*** DATA EXCERPTS ***

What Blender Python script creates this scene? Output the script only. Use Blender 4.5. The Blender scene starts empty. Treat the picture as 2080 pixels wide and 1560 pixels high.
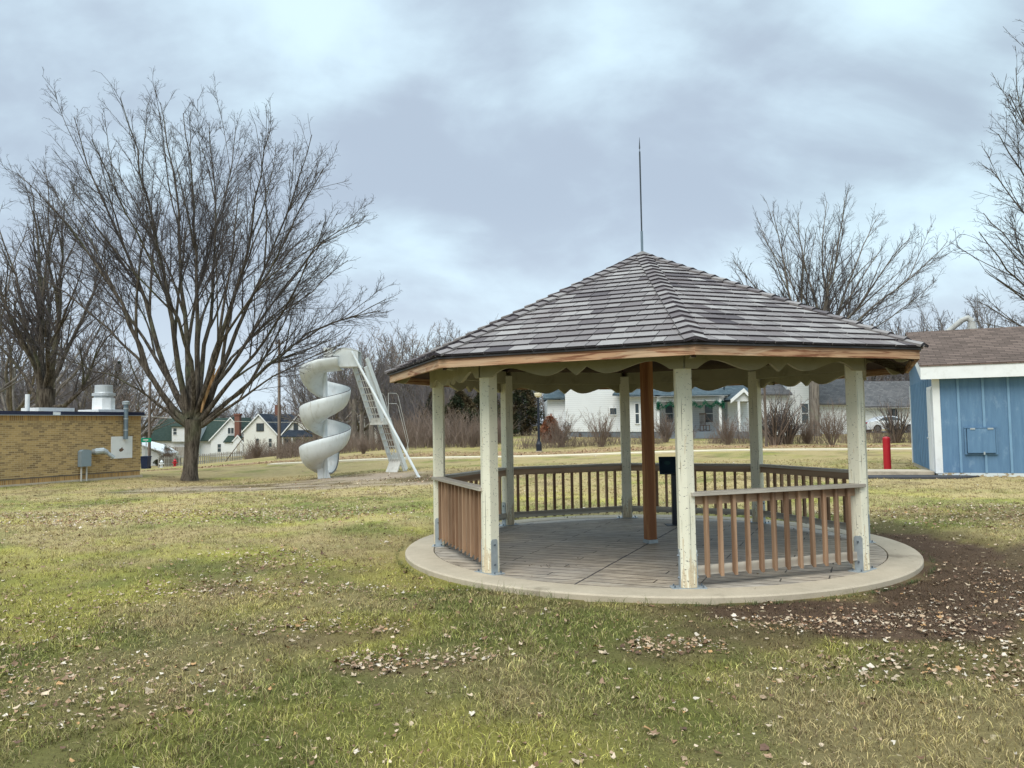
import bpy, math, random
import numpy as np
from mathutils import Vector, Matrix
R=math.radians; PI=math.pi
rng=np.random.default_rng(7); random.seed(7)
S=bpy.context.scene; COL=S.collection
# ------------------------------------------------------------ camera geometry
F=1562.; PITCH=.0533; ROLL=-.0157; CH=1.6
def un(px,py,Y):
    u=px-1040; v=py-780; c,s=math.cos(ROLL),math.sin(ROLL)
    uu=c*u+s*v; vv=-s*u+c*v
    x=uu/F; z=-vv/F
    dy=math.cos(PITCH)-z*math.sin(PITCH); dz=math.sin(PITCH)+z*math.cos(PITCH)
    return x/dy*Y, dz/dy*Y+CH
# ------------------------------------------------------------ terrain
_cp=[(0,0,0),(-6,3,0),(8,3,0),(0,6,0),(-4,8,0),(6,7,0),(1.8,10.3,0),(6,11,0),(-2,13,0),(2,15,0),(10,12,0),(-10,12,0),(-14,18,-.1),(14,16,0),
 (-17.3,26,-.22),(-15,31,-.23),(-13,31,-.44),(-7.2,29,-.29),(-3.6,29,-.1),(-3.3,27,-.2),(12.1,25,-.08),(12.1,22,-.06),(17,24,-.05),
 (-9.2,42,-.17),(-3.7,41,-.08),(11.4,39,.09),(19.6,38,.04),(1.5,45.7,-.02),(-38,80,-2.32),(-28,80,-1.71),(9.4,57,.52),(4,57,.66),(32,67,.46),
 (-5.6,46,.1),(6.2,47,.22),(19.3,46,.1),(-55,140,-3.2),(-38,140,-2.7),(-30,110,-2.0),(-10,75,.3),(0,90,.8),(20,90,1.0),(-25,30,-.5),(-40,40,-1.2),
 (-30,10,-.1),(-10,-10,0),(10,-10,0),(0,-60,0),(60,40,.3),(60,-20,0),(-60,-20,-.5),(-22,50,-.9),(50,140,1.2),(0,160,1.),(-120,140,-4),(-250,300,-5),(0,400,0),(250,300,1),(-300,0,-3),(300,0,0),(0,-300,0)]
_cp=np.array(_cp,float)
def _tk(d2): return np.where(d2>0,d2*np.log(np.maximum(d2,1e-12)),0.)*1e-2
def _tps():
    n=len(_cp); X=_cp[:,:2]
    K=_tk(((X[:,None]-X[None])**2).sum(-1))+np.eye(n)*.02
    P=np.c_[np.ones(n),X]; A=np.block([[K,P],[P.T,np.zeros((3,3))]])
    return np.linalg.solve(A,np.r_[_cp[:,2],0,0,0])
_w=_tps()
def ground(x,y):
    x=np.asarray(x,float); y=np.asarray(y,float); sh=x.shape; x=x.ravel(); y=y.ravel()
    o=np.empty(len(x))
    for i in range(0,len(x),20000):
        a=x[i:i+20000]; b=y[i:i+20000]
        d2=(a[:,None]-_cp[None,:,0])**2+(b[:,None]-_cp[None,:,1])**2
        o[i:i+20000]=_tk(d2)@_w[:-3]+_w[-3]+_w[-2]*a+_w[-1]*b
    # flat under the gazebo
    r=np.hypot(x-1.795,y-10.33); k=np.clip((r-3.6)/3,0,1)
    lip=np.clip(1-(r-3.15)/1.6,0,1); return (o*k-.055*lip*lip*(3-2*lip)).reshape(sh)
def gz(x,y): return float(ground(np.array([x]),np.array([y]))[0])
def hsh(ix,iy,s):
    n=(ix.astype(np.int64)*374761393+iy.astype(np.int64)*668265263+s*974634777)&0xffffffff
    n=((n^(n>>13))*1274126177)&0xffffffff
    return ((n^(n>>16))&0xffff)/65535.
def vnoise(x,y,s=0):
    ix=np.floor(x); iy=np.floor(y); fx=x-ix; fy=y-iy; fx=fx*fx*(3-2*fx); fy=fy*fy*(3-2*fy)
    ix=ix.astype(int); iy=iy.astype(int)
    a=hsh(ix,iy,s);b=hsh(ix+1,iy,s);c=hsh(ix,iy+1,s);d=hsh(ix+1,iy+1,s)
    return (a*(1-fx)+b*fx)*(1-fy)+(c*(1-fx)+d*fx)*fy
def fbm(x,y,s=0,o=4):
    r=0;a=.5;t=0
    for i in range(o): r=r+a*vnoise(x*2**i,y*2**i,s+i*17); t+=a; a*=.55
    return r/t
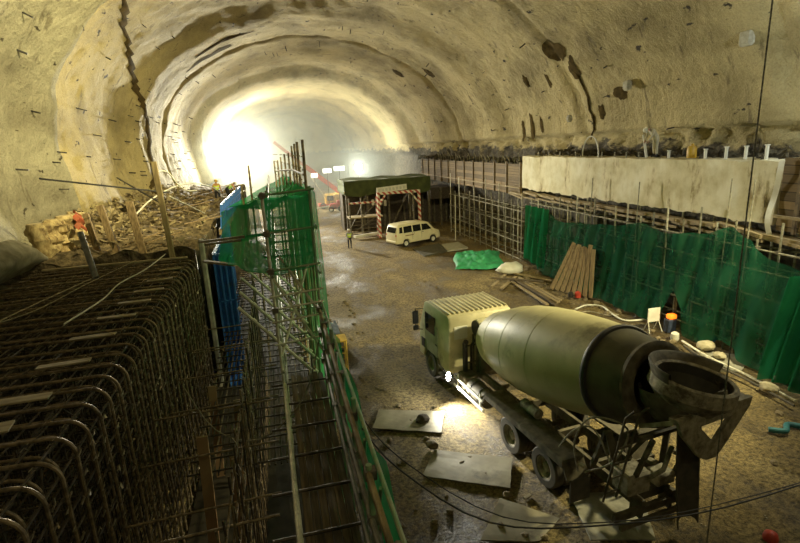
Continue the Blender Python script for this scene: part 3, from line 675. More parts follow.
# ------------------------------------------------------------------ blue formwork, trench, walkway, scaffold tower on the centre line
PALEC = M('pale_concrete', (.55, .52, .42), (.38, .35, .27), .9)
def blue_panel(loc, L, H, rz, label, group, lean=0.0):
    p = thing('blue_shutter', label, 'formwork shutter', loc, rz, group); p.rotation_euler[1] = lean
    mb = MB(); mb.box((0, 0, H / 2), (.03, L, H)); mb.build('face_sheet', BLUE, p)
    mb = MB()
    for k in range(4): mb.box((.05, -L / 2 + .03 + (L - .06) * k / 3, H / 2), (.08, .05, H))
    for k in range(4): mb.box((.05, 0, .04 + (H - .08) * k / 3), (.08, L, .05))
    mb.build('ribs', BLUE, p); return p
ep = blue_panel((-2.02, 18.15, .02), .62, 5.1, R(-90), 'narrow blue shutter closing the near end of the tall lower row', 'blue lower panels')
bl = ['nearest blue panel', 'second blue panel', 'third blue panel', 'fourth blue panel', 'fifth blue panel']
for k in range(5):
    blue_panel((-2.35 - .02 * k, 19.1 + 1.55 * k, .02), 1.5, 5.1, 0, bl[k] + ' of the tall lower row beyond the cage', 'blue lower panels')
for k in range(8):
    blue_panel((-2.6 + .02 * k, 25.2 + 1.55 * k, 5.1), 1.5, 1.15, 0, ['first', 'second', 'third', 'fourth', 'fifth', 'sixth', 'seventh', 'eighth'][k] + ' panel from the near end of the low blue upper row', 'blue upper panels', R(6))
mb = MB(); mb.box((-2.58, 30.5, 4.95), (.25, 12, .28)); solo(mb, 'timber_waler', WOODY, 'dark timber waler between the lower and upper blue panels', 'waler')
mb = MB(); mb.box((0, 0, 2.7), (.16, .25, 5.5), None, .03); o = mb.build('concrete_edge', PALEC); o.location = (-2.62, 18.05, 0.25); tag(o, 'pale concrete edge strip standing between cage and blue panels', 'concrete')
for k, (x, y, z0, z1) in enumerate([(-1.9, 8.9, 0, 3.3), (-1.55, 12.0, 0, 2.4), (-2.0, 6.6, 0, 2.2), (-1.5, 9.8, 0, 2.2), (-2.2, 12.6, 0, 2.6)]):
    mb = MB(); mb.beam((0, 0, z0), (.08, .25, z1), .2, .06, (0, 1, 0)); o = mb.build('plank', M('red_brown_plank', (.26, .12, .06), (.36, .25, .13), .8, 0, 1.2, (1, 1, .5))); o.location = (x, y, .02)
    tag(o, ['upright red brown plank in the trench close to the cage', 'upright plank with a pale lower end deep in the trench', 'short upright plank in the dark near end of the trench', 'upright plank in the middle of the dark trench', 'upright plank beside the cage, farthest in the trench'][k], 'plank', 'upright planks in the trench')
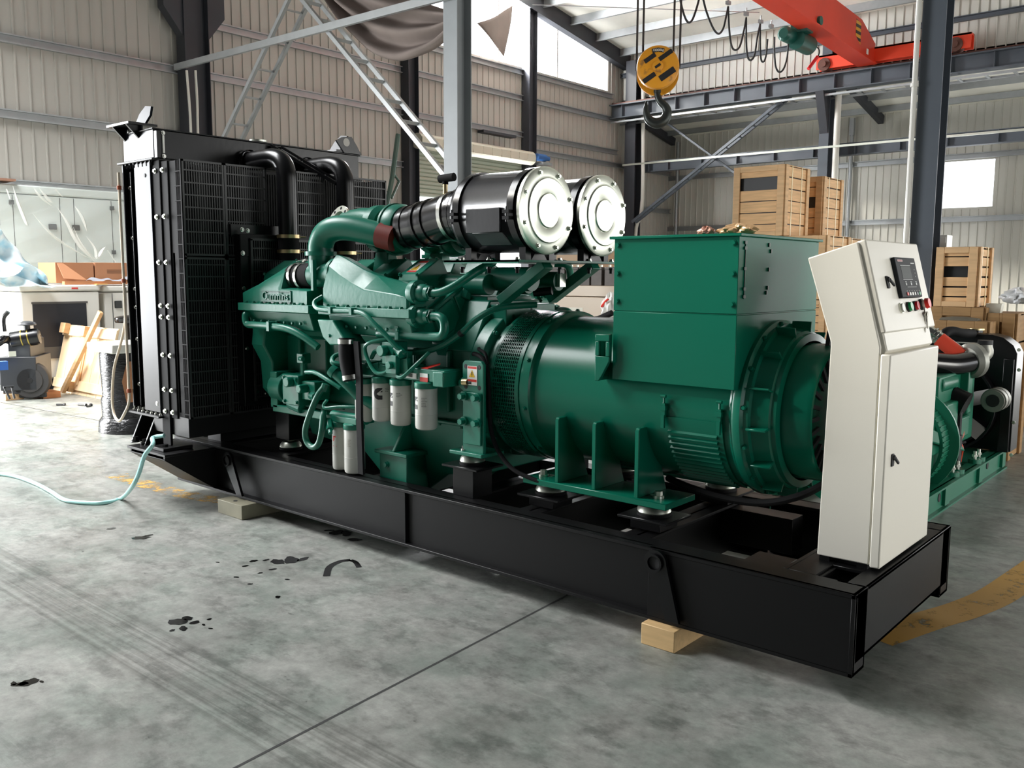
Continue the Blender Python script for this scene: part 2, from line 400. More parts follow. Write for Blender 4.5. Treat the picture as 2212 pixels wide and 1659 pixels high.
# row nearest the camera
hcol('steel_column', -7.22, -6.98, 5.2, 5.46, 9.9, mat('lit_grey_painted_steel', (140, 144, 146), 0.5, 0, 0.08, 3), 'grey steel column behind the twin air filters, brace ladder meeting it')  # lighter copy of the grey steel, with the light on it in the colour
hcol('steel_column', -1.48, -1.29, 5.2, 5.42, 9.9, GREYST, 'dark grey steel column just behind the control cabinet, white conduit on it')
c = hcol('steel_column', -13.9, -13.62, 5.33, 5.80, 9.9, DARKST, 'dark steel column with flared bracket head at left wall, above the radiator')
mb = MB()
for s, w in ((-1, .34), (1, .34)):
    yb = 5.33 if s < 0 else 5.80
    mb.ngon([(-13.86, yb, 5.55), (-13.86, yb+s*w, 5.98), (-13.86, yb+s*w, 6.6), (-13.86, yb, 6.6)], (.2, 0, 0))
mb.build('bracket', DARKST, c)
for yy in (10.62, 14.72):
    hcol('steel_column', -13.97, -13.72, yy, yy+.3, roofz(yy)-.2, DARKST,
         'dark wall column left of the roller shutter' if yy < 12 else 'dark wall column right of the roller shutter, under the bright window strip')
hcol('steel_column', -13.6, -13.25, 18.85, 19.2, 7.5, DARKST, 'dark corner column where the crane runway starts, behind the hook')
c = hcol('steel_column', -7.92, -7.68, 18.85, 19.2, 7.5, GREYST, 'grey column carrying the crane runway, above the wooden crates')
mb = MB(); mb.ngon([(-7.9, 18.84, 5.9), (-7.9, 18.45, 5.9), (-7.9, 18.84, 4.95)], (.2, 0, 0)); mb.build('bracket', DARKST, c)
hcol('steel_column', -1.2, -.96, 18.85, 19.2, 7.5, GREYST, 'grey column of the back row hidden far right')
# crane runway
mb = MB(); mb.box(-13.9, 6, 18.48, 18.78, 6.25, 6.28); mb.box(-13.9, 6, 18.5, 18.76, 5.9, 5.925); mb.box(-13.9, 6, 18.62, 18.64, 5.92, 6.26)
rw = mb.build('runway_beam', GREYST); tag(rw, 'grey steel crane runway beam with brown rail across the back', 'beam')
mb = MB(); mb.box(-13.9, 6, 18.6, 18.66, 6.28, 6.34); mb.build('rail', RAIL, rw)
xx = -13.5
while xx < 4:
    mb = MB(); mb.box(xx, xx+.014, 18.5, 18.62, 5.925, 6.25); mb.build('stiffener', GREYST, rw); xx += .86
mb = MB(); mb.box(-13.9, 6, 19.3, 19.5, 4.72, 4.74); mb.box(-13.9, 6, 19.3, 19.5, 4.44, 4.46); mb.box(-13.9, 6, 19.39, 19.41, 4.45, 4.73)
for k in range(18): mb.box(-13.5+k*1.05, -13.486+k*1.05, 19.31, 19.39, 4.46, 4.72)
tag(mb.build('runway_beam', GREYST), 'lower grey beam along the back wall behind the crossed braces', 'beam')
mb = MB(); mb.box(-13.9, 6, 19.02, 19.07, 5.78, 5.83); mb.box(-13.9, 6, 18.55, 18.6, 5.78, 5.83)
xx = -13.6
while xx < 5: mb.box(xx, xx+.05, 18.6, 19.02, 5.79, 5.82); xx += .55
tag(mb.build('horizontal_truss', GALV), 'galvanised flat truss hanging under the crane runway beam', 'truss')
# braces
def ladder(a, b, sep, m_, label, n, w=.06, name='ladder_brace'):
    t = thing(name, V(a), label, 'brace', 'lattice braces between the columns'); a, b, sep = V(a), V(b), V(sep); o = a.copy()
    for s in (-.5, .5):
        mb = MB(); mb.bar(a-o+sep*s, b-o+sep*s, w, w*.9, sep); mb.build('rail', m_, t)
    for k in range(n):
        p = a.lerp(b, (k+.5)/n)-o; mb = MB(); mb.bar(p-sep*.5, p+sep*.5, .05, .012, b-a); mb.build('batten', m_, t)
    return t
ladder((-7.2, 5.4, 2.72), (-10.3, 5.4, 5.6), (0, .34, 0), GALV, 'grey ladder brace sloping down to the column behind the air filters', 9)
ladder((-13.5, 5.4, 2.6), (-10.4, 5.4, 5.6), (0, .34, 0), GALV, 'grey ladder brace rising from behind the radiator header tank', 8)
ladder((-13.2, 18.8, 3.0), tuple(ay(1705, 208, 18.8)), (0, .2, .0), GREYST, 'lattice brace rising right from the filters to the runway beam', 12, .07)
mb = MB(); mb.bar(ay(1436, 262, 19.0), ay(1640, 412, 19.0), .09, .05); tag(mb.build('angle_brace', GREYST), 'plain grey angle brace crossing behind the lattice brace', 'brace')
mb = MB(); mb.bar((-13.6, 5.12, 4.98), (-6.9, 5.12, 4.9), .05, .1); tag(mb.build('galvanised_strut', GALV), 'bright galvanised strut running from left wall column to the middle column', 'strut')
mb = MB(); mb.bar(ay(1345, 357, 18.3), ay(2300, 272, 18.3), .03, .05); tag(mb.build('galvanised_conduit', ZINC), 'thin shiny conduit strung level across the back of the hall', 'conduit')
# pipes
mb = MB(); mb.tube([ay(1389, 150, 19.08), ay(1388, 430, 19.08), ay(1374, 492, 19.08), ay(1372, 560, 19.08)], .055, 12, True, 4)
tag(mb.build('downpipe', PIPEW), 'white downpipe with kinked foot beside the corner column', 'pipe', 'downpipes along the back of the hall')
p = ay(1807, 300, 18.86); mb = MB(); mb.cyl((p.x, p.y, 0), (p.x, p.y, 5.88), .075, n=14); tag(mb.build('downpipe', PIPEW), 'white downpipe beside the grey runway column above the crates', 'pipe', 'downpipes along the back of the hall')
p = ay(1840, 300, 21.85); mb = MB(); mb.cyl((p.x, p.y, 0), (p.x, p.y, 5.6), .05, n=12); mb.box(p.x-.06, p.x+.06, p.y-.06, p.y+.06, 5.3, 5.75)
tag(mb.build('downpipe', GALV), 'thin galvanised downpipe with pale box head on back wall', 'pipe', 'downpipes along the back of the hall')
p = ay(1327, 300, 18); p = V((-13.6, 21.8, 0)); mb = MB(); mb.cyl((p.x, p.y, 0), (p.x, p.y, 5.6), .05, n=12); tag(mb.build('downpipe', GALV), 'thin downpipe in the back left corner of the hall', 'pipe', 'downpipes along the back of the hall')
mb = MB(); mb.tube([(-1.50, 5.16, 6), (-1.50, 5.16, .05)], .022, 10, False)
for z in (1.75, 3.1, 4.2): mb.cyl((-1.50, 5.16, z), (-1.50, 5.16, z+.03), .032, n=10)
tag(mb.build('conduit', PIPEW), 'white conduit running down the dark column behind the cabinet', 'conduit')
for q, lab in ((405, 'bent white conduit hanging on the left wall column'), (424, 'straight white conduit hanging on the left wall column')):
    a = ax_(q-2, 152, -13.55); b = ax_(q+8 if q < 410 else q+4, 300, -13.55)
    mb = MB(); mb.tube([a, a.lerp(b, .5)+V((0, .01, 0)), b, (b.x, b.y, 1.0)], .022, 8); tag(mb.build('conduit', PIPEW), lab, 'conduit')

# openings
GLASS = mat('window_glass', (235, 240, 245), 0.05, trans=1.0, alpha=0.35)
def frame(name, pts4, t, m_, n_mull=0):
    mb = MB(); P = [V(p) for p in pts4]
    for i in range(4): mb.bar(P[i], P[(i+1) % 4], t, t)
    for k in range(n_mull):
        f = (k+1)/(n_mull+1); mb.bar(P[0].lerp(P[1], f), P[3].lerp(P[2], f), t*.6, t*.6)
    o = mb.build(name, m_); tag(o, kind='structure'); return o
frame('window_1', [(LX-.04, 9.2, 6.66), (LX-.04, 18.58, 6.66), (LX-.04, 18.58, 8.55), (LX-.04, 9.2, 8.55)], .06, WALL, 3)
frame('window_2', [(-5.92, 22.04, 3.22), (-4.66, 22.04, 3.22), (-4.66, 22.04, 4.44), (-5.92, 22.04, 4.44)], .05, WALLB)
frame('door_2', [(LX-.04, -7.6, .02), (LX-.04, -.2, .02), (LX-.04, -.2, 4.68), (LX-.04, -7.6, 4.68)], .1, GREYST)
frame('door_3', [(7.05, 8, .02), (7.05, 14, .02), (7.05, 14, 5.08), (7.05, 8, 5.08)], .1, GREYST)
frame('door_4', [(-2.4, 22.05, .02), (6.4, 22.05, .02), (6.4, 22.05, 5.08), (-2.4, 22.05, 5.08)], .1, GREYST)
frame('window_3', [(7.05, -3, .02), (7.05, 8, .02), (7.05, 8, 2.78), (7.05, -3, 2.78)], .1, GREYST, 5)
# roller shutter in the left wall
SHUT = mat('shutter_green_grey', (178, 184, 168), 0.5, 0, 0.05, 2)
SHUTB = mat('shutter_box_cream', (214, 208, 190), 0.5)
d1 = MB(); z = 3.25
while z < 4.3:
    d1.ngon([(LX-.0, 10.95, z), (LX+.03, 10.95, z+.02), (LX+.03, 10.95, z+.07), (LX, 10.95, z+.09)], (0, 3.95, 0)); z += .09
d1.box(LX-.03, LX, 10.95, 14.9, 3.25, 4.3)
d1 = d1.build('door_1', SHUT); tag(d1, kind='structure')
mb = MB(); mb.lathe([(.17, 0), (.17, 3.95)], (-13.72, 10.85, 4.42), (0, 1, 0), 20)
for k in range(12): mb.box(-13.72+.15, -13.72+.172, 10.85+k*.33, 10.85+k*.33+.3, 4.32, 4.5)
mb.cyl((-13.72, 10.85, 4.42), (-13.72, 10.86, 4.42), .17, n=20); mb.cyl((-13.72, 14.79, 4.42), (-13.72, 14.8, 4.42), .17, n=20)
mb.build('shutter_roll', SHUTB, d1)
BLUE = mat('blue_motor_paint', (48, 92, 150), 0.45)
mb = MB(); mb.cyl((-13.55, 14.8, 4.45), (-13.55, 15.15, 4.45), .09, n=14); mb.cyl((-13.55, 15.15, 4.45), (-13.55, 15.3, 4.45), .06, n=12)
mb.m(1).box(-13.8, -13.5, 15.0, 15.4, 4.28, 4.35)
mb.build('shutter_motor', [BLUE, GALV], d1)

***

* AIM OF THE EXERCISE
Search the records above for "Continue". Copy each line where it is found.

* FINISHED EXERCISE
Continue the Blender Python script for this scene: part 3, from line 675. More parts follow.
Continue the Blender Python script for this scene: part 2, from line 400. More parts follow. Write for Blender 4.5. Treat the picture as 2212 pixels wide and 1659 pixels high.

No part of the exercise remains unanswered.